WORK TO BE COMPLETED ▸ Reproduce precisely the lines between the start of the data below and the line with "from mathutils import Matrix, Vector", both included.

+++

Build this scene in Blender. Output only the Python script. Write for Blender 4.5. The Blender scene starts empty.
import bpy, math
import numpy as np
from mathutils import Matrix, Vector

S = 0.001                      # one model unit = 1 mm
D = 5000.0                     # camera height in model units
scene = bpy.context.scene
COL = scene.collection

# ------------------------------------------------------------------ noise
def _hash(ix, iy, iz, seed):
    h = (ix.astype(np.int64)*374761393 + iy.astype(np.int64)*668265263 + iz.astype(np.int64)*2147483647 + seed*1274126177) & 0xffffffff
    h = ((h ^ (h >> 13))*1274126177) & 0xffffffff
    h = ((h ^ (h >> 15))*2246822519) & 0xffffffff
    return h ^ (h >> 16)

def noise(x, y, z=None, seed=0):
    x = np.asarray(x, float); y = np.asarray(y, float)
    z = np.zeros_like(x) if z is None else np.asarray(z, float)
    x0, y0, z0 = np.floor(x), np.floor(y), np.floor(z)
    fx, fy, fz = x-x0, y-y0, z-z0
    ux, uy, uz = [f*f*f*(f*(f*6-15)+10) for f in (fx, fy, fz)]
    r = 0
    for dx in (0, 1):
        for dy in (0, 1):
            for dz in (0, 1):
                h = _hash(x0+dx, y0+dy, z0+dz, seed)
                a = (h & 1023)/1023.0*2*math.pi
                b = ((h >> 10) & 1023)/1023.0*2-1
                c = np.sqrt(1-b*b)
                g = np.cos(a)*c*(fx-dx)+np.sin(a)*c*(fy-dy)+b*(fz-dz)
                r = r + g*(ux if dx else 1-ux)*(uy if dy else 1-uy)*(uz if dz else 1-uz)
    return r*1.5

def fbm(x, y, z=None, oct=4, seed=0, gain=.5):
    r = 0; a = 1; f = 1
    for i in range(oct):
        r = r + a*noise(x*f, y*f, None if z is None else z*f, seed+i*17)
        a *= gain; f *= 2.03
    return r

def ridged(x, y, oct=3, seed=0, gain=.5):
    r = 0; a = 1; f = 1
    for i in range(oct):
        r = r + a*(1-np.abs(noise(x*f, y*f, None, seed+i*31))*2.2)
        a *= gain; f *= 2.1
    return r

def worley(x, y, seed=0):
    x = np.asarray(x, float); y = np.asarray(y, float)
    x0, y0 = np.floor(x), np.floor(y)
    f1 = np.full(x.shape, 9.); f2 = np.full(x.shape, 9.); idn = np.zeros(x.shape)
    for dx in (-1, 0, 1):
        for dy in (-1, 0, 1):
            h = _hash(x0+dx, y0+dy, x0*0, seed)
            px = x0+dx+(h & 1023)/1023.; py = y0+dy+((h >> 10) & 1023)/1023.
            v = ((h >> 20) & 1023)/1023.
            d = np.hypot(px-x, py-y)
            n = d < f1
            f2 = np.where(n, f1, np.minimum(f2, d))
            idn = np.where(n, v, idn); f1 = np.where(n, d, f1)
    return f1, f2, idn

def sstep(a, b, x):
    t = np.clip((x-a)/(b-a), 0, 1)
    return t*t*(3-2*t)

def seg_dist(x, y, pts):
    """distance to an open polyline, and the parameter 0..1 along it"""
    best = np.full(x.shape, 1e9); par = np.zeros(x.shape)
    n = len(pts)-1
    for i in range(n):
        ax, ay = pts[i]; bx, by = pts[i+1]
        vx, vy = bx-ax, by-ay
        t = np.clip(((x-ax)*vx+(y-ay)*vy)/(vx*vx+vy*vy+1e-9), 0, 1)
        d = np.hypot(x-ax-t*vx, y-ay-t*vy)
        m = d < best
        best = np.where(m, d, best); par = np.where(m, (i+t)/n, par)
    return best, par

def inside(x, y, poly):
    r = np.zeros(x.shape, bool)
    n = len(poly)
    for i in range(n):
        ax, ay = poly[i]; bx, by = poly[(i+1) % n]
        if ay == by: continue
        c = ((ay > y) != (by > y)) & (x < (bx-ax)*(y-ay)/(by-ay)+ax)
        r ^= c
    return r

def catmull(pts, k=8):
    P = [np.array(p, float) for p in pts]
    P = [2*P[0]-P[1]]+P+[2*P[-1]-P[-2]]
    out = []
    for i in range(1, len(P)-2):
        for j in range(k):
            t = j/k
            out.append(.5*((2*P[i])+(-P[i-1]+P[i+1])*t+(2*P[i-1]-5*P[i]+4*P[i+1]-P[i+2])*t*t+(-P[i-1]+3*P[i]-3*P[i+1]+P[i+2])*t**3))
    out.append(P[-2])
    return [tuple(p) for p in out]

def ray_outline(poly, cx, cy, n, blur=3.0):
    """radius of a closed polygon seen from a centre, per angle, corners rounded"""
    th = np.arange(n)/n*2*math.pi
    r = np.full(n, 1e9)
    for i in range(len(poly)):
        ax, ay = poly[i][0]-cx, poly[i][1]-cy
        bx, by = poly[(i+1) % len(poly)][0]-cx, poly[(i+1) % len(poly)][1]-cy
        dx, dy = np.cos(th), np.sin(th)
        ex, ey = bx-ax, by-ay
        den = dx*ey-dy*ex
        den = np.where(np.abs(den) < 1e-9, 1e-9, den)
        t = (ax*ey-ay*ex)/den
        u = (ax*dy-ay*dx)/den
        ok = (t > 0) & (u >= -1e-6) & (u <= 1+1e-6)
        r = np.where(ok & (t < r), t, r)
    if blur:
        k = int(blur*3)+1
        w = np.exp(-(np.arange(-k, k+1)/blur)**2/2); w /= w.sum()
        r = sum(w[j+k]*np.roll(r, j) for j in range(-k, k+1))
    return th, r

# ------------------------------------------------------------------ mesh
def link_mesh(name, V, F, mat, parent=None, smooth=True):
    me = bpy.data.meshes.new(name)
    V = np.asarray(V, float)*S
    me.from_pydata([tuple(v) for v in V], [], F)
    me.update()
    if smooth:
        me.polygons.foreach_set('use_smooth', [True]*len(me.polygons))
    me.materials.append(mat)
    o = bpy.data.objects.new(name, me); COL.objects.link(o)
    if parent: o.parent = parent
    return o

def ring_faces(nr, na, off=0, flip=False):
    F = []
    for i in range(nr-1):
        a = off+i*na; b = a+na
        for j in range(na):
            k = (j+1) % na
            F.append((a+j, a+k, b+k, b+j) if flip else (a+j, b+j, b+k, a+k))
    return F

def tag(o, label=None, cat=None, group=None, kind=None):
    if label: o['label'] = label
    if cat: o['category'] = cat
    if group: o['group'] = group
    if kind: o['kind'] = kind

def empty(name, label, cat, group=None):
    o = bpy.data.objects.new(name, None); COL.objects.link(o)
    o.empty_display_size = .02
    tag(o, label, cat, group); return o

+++

TASK OUTPUT ▸
Build this scene in Blender. Output only the Python script. Write for Blender 4.5. The Blender scene starts empty.
import bpy, math
import numpy as np
from mathutils import Matrix, Vector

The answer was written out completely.